A solution is presented for the flow field in and around a single spherical droplet or bubble moving axially at an arbitrary radial location, within a long circular tube. In the tube there is viscous fluid flowing with a constant Poiseuillian velocity distribution far from the droplet.
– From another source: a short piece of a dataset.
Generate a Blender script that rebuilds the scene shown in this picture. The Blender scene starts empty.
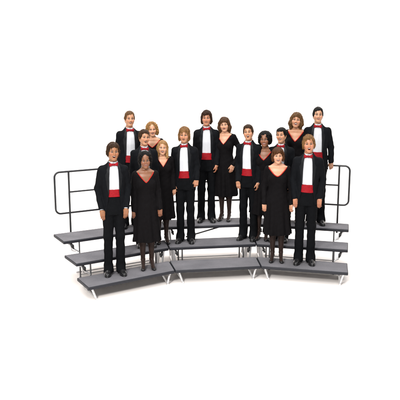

The settling velocity of the droplet or bubble is \begin{eqnarray*} U = \frac{2(\rho_i-\rho_e)ga^2}{9\mu_e}\frac{1+\alpha}{\frac{2}{3}+\alpha}\left[1-\frac{2+3\alpha}{3(1+\alpha)}\left(\frac{a}{R_0}\right)f\left(\frac{b}{R_0}\right)\right]+U_0\left[1-\left(\frac{b}{R_0}\right)^2\right.\\ \left. - \frac{2\alpha}{2+3\alpha}\left(\frac{a}{R_0}\right)^2\right] + O\left(\frac{a}{R_0}\right)^3. \end{eqnarray*} This is a general equation and it contains as special cases the familiar solutions of Stokes, Hadamard-Rybczynski, Brenner & Happel, Greenstein & Happel and Haberman & Sayre.

The function describing the deviation of the interface from sphericity is solved and an iterative procedure is suggested for obtaining higher order solutions.